Lines of data
— START —

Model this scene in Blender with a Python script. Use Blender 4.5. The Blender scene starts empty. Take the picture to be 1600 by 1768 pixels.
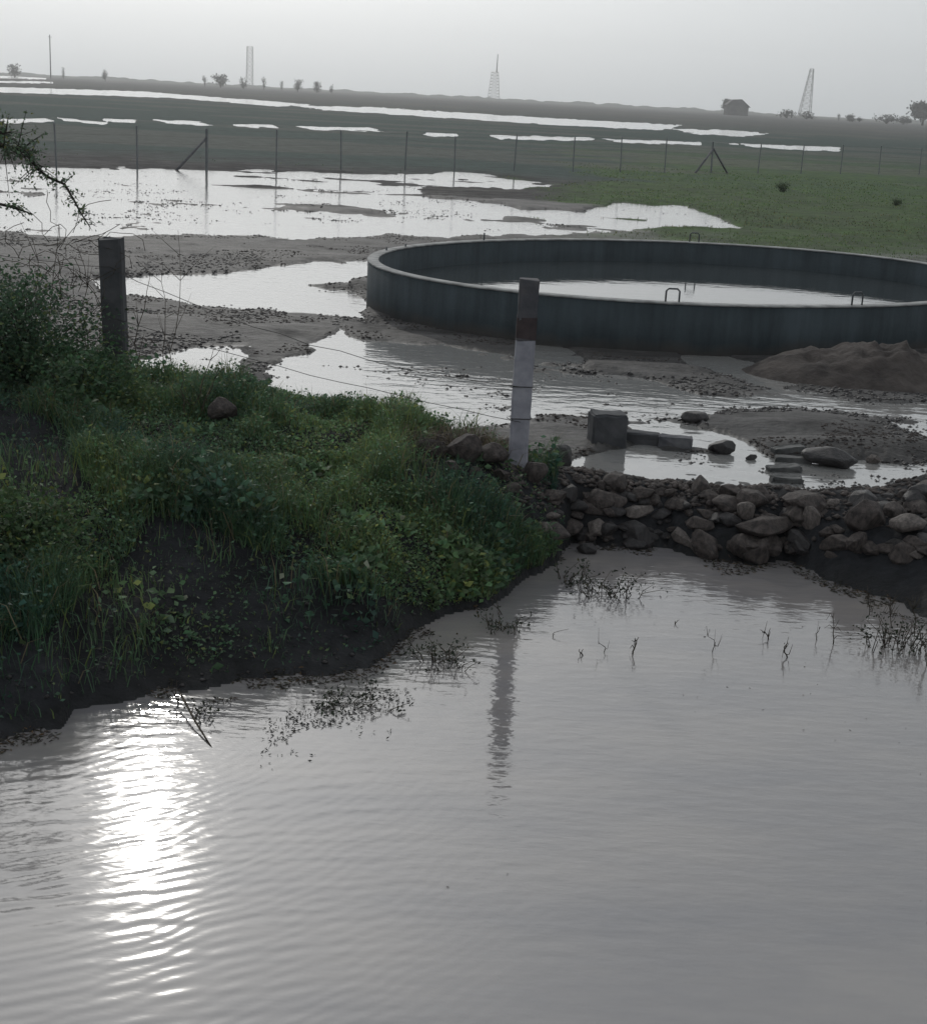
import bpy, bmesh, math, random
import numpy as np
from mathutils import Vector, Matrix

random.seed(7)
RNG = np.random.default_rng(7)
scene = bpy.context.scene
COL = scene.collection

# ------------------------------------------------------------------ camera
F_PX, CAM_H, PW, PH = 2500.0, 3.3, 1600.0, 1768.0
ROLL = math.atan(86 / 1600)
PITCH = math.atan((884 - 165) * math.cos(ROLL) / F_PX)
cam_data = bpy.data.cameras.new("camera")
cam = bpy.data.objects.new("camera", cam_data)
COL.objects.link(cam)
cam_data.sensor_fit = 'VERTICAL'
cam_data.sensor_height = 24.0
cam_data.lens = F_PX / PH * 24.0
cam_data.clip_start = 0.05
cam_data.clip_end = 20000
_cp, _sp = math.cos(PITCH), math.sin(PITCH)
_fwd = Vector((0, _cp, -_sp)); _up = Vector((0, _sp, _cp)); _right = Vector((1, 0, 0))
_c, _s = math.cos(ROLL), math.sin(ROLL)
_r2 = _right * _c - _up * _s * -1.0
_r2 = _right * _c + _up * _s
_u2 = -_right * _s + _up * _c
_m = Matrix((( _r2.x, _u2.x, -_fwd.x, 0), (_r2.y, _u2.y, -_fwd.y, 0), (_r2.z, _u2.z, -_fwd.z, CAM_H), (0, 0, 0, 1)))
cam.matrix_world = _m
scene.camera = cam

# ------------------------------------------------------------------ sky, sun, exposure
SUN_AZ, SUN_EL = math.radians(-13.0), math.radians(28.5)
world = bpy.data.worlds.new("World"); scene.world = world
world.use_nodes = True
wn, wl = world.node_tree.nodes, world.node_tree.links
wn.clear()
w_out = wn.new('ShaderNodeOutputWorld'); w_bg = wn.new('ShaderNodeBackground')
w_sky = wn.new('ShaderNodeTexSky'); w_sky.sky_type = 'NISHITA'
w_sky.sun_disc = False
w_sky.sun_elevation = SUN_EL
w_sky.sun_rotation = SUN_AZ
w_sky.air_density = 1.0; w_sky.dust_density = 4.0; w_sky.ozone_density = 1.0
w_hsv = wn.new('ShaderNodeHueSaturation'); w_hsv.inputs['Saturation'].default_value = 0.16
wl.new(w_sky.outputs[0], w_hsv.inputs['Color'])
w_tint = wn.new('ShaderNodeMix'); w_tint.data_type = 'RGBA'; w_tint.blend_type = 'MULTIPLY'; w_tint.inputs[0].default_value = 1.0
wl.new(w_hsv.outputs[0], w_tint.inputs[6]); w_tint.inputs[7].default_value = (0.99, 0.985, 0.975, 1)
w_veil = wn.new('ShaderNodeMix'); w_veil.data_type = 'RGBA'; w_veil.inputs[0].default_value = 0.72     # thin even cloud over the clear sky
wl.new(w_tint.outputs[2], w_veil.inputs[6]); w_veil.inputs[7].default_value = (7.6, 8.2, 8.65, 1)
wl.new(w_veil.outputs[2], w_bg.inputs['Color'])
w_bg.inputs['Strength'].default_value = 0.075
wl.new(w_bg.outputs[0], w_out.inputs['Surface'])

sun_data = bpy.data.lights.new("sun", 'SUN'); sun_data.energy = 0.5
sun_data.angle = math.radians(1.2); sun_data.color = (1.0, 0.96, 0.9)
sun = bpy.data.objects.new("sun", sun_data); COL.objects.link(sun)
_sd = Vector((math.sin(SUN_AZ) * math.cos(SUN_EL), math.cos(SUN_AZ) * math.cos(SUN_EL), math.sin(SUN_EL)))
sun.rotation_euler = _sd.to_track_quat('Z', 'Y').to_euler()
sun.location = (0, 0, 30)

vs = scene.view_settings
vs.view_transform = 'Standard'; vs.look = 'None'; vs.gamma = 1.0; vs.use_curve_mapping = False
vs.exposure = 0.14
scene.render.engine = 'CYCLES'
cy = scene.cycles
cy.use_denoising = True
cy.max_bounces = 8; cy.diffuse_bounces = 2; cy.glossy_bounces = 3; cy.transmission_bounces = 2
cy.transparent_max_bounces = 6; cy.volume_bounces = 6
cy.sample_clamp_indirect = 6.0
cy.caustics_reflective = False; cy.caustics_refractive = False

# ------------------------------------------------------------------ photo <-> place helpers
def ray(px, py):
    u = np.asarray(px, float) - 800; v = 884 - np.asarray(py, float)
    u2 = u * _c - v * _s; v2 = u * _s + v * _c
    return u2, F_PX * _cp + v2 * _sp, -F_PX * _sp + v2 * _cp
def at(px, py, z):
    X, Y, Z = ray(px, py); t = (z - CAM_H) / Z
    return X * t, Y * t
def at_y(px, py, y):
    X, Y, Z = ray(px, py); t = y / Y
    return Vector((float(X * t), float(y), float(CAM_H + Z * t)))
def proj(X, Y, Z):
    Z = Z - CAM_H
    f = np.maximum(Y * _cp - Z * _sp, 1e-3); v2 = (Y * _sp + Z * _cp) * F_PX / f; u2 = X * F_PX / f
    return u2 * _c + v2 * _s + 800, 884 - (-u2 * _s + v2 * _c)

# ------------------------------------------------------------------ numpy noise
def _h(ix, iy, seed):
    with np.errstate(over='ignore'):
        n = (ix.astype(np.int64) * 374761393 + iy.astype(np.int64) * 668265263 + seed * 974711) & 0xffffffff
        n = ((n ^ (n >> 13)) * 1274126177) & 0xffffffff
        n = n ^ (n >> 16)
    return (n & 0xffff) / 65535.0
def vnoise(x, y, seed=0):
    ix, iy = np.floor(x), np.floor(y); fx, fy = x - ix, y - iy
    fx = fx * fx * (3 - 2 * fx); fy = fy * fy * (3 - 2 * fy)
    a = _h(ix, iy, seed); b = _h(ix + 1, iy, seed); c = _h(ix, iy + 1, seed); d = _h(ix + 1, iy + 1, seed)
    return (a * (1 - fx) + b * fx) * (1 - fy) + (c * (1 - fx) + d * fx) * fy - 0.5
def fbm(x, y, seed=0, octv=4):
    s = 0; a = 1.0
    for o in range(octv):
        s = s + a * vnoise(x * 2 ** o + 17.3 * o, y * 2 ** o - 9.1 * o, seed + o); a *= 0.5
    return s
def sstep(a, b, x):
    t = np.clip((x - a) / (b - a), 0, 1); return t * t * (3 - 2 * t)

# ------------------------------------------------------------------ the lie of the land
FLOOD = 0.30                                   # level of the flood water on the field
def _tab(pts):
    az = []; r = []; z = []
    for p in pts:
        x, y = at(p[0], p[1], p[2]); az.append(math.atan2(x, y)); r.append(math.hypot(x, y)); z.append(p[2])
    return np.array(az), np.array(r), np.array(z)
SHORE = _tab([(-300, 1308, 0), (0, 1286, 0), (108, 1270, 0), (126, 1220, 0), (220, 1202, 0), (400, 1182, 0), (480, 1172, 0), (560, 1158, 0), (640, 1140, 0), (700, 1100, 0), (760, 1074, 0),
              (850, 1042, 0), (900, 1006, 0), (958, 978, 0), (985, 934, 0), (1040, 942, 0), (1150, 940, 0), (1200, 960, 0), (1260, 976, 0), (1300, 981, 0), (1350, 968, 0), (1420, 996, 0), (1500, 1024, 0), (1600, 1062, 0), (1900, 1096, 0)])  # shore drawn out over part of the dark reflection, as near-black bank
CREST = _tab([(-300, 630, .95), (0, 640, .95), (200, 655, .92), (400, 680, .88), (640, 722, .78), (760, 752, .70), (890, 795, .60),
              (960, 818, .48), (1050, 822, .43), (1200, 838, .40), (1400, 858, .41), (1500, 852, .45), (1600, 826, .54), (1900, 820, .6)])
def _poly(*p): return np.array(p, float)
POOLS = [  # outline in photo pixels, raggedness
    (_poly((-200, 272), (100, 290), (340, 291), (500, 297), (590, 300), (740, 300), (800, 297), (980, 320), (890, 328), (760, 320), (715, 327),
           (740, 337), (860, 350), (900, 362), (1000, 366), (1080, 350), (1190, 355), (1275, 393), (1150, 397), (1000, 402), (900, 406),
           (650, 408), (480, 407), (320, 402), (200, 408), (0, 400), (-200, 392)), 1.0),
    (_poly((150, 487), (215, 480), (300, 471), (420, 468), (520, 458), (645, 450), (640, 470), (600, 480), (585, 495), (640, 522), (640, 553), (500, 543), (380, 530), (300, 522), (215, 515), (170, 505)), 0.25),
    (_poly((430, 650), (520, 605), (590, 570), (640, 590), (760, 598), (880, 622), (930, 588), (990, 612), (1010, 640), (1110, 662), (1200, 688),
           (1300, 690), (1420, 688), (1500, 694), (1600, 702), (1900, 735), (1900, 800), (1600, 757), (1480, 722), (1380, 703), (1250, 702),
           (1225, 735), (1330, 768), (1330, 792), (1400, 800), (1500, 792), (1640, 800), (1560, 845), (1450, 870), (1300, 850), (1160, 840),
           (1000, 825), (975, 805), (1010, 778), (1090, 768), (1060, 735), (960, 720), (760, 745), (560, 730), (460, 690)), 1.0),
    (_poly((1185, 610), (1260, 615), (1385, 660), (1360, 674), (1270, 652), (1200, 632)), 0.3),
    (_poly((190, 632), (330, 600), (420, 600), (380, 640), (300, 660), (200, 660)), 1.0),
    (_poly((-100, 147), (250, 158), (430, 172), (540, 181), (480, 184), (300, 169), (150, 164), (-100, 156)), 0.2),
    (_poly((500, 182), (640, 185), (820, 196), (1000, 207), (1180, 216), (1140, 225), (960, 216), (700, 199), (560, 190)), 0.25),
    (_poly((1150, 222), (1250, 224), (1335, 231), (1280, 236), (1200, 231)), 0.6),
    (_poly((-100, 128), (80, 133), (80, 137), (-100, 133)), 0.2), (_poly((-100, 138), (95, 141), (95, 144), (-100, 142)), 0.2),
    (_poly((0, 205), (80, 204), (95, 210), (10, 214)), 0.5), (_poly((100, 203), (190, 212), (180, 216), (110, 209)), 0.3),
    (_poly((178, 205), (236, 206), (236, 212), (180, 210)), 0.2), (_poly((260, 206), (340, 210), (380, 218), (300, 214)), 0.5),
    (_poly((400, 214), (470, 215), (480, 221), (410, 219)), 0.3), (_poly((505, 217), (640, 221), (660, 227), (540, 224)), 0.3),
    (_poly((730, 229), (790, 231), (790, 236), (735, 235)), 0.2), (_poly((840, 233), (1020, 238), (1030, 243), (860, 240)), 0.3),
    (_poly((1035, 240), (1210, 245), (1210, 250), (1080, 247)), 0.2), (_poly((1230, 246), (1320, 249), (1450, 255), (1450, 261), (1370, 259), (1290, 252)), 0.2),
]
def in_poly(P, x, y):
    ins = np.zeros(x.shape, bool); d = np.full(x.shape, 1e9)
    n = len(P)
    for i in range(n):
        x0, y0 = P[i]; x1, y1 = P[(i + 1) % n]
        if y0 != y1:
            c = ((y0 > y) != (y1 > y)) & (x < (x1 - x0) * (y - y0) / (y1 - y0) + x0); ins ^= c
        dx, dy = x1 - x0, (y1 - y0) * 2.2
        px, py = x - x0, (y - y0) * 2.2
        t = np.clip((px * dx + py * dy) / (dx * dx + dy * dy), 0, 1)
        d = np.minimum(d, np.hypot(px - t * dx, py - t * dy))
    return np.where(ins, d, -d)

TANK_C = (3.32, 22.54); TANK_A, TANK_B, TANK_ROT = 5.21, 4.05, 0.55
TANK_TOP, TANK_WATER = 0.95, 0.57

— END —
— START —

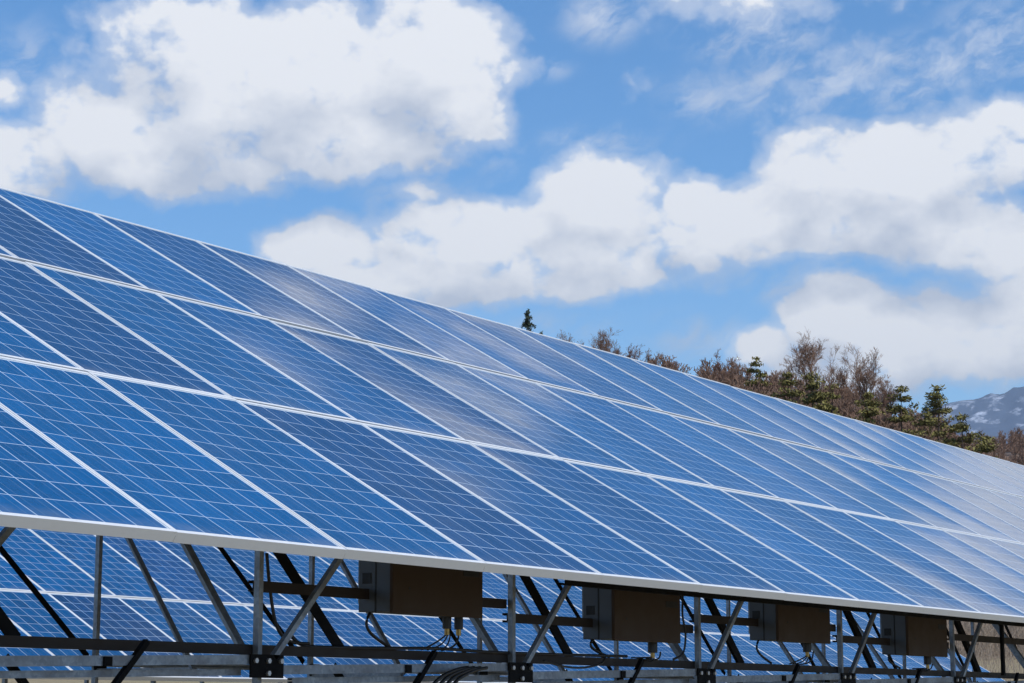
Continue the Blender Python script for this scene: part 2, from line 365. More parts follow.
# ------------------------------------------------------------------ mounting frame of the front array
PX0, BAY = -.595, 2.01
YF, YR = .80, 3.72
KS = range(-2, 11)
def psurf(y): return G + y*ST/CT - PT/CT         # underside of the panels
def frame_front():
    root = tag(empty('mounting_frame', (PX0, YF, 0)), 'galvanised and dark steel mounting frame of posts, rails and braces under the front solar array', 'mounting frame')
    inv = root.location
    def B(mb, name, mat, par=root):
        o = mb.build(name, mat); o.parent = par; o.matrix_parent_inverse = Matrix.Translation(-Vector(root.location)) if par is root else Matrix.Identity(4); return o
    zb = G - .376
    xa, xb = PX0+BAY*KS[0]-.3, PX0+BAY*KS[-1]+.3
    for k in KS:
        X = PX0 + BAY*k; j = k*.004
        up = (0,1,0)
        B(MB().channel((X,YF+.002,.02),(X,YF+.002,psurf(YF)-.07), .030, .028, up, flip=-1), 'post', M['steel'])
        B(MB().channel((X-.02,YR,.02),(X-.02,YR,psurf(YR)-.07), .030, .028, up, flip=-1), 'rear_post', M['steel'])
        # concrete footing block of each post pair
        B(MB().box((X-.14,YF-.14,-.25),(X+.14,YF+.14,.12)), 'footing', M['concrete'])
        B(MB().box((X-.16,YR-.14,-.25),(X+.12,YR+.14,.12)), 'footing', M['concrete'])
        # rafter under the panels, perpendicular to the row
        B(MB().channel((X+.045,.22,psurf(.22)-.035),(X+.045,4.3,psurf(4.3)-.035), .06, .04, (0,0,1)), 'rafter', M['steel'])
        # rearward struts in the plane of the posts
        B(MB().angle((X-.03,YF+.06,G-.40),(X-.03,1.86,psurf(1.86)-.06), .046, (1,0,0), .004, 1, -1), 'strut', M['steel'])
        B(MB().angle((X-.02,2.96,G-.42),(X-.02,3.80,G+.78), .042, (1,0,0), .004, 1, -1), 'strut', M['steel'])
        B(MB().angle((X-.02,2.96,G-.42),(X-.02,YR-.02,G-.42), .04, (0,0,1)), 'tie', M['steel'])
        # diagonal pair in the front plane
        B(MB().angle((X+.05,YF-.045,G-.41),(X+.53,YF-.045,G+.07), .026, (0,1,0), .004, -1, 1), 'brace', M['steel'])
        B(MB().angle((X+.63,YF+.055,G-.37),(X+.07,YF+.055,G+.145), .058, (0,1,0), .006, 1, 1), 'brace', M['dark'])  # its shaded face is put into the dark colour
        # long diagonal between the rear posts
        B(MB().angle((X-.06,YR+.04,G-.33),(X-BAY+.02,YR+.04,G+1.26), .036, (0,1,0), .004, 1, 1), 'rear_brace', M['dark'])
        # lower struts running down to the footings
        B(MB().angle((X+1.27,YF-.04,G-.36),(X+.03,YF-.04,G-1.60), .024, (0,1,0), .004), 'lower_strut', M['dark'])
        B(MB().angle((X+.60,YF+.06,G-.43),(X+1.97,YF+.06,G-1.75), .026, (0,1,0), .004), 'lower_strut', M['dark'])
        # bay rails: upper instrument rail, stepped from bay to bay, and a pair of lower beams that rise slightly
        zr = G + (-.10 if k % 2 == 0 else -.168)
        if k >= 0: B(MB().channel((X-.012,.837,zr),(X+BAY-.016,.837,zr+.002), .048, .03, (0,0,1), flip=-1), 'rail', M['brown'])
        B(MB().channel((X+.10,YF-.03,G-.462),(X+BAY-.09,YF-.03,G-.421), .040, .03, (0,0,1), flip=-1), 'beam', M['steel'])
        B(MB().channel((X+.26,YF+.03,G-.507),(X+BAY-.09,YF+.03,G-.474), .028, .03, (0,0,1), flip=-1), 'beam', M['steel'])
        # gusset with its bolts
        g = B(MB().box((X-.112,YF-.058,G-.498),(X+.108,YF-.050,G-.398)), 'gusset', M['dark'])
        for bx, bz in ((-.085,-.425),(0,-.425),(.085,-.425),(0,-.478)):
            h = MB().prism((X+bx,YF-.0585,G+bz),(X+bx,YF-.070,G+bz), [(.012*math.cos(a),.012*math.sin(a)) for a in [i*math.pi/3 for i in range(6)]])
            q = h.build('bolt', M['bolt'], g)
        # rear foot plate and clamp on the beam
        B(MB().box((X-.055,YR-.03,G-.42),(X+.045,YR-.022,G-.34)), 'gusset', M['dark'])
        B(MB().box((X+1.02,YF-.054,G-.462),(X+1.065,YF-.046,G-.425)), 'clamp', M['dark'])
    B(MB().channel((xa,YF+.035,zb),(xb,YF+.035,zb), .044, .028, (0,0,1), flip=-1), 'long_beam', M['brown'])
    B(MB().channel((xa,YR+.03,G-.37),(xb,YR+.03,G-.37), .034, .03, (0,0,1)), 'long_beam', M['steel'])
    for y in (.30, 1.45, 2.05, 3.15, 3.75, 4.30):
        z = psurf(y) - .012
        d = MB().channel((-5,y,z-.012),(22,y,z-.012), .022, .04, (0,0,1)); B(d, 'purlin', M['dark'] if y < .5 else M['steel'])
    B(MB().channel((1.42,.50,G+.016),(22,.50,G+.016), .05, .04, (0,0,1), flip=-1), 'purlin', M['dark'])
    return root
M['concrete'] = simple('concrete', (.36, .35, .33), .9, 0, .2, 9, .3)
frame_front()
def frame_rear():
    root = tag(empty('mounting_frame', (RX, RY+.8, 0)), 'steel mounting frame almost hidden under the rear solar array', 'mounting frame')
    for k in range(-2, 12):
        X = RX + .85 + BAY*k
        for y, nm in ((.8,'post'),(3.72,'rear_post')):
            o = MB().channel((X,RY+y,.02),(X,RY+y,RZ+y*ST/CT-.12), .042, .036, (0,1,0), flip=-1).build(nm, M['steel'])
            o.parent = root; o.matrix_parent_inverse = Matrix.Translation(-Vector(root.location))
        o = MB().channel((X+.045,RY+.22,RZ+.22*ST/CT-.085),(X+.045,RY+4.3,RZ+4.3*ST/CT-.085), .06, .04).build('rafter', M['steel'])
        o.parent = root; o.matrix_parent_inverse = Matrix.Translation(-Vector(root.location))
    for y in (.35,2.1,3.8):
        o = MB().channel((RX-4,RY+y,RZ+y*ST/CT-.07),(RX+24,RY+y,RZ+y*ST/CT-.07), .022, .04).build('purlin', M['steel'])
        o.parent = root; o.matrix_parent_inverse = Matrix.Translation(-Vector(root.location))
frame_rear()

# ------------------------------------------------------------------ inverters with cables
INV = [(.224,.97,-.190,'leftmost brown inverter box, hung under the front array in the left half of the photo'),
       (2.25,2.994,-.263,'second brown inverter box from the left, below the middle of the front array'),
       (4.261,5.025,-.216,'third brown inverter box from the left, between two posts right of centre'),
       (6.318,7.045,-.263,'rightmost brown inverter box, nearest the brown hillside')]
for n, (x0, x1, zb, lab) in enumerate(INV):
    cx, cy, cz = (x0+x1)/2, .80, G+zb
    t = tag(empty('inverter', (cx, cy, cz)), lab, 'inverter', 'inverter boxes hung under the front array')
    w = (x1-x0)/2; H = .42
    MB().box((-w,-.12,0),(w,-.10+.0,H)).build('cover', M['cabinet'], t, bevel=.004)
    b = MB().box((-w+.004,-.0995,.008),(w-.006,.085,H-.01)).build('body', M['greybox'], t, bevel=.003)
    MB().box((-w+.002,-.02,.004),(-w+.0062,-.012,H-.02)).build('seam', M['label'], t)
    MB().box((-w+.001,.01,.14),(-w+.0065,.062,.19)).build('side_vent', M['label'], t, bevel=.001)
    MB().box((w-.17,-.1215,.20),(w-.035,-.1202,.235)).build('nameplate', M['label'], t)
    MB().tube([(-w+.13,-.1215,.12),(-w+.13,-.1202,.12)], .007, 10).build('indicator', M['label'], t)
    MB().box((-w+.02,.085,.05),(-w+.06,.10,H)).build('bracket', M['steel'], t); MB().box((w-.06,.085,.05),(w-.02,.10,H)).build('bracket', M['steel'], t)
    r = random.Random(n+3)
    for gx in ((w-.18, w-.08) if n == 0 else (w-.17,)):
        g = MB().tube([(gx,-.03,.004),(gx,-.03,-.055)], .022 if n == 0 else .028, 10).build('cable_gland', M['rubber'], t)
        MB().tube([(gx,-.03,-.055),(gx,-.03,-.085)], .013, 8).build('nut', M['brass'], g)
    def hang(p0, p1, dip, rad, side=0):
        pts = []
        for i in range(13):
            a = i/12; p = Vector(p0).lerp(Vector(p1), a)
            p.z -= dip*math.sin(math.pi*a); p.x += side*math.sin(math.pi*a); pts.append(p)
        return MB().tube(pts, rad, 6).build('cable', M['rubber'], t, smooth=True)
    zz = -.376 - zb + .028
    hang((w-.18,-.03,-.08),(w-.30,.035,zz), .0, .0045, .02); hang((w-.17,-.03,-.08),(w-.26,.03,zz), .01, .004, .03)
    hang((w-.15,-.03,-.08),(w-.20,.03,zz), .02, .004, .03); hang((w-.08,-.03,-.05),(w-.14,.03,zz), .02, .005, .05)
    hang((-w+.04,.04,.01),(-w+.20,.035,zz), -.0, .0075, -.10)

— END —

● **Direction**
Quote exactly what appears from the line containing "Model this scene" through the line containing "COL = scene.collection", both included, except for the pictures, and nothing more.

● **Solution to the problem**
Model this scene in Blender with a Python script. Use Blender 4.5. The Blender scene starts empty. Take the picture to be 1600 by 1768 pixels.
import bpy, bmesh, math, random
import numpy as np
from mathutils import Vector, Matrix

random.seed(7)
RNG = np.random.default_rng(7)
scene = bpy.context.scene
COL = scene.collection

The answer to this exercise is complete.